Two-phase pressure drop prediction in helically coiled steam generators for nuclear power applications

Abstract

This study considers the prediction of the pressure gradient with water–steam two-phase flows through helically coiled steam generator tubes, focusing in particular on the operating conditions of low-medium pressure, low mass flux and low heat flux typical of once-through steam generators with in-tube boiling adopted in small modular nuclear reactor systems. Twenty-five widely used empirical correlations have been tested against an experimental pressure drop databank drawn together in this study containing 980 data points. Since no existing correlation is capable of collapsing and satisfactorily fitting the collected databank, a new pressure drop prediction method for helically coiled tubes is proposed.
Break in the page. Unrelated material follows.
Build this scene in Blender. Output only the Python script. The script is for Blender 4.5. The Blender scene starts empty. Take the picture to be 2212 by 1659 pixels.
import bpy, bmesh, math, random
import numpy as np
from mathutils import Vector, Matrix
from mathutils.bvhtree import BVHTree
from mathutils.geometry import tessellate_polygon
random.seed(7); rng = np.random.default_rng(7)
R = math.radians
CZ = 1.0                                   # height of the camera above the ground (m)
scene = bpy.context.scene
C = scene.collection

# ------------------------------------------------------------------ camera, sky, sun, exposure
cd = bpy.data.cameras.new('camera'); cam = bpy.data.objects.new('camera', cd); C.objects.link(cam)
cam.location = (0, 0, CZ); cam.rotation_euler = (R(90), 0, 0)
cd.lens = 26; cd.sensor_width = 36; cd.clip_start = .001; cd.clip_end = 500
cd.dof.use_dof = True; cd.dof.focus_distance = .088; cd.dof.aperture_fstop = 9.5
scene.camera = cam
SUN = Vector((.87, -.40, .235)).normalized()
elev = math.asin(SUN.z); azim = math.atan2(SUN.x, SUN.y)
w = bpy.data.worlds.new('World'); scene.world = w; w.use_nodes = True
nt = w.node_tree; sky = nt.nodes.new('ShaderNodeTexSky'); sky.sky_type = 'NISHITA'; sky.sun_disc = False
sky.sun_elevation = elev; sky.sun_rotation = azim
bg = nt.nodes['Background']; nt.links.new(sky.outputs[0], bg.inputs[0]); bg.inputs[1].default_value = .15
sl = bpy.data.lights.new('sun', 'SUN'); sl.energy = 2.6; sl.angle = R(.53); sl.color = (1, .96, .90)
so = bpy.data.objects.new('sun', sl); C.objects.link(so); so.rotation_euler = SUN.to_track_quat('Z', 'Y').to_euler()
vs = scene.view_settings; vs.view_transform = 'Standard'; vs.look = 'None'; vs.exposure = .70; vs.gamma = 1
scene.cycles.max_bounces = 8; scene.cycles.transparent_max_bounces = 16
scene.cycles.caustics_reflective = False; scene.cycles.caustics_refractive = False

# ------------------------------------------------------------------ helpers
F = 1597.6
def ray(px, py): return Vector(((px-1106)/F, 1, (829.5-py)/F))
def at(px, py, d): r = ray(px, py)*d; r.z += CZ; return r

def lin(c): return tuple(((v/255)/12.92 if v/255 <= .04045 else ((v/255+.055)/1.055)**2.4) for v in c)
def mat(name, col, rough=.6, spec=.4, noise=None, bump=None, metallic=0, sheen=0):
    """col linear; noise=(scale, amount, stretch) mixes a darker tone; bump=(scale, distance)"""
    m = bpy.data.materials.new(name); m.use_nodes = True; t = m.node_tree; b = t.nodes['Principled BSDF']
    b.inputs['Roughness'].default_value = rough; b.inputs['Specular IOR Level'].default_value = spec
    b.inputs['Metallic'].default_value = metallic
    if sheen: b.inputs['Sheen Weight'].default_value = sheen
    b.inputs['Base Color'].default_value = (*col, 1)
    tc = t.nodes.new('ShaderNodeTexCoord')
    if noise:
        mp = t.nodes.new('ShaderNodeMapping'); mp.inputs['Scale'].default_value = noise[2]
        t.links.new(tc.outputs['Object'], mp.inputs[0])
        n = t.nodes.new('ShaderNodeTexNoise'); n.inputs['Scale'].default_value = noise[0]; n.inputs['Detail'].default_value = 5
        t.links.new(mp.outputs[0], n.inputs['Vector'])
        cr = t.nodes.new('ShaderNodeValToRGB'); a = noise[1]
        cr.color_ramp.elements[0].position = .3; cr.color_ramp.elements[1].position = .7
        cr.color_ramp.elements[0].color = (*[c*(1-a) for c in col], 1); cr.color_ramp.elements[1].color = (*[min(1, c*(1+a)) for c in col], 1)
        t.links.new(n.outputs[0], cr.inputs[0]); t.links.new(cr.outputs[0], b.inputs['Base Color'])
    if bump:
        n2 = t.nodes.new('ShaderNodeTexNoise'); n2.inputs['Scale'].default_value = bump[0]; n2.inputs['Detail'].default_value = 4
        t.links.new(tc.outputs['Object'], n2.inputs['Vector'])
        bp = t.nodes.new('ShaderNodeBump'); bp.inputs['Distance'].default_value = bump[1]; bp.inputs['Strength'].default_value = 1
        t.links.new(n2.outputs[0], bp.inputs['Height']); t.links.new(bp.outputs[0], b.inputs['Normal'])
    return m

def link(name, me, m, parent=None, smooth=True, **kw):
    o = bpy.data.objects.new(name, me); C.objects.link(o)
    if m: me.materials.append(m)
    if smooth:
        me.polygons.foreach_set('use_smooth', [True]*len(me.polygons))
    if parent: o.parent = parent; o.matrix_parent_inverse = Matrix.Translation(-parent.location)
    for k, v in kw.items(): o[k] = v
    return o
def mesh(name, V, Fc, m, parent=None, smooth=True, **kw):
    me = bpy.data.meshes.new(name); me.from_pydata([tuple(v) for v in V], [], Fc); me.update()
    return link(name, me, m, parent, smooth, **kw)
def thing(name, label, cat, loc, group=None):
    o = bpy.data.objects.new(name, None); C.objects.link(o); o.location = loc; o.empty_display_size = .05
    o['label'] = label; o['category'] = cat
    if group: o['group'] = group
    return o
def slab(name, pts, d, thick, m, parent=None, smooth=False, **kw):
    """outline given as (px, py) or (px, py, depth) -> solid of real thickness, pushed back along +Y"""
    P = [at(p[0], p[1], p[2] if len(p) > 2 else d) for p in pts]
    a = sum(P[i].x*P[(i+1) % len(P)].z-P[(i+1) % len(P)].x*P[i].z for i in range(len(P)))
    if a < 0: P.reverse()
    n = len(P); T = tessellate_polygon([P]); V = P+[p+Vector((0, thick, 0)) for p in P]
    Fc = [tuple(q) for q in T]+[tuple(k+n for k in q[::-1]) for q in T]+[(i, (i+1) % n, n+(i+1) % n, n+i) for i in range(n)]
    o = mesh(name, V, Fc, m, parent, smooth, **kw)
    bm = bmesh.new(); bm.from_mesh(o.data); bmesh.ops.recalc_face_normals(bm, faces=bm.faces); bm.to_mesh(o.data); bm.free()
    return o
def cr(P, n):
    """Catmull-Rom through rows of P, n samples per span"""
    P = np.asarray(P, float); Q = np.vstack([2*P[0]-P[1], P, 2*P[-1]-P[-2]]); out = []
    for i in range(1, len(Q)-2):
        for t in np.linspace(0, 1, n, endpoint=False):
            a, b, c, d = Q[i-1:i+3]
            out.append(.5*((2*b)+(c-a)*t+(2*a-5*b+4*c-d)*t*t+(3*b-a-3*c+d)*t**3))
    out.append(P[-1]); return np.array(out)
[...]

This new prediction method is very simple to implement, as it is based on the homogeneous flow model, is asymptotically consistent with straight tube two-phase flows and is largely superior in accuracy to existing prediction methods (mean absolute error of 7.3%, and 9 points out of 10 captured to within ±15%). The new prediction method is applicable for operating pressures in the range of 0.75–9.0MPa, mass fluxes from 400kg/m2s to 1191kg/m2s, heat fluxes up to 750kW/m2, tube diameters within 5–20mm and coil to tube diameter ratio above 32.4. Curvature effects on the pressure gradient in helical coil two-phase flows can be significant, particularly with high velocity flows in tight curvature coils where the centrifugal force is intense.